Both parties said Tuesday they are willing to negotiate on the governor's marquee environmental bill -- a sewer surcharge to fund Chesapeake Bay cleanup -- but barely budged from their stances on the inclusion of septic systems.
An unchanged Senate version of the bill will make it onto the floor today, said Hollinger, chairwoman of the Senate Education, Health and Environmental Affairs Committee, which heard the bill.
"It's too late to come up with a whole new bill," she said.
Senators could change the bill on the floor, she acknowledged, but said "I don't know that we're going to end up with both sides accepting everything."
The decision came a day after Hollinger and the governor had agreed to equivalent, possibly lesser charges on both sewer and septic systems, she said.
"I really felt that there was room for compromise," she said.
Ehrlich's bill charged sewer users only, but the committee added a flat $30 annual charge on all residential users of sewer and septic systems.
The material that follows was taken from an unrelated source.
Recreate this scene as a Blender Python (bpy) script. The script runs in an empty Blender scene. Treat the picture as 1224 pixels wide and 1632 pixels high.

It would also give the administration a year to devise a means of fee collection.
The House bill, amended to include an 8-cent-per-gallon charge on the "honey dippers" who pump out septic tanks, was supported by Ehrlich but rejected by the Senate committee.
But the governor said Tuesday he will not support a bill that levies equal charges on the different systems, since septic tanks account for only 4 percent of nitrogen loading to the bay and its tributaries.
Wastewater treatment plants account for nearly 30 percent, according to the Chesapeake Bay Foundation.
"We think an equal charge is inappropriate," Ehrlich said, adding he may offer support if the fee for septic systems is "appropriate" and "much smaller."
The governor had given a different impression at their Monday night meeting, Hollinger said.
"I keep getting different messages," she said.
The senator made similar charges last week and had tabled the bill after the governor failed to rustle up Republican support for the legislation.
Senate leadership and environmentalists called for movement of the blocked measure through the General Assembly Tuesday morning.
"Instead of holding the bill in committee, bring it to the floor and let the floor decide," said Senate President Thomas V. Mike Miller Jr., D-Calvert. "Bottom line is we're running out of time and we need to get this bill passed."
If the bill is passed by the Senate, negotiations between the House, Senate and the governor can begin within a conference committee, and an agreement reached on septic systems.
"It would be unfortunate to lose this bill over a few dollars if septic tanks are included or not," said the Chesapeake Bay Foundation's Kim Coble. "The voice that is loudest right now is the voice of the bay and it's saying we need to pass this bill, this year."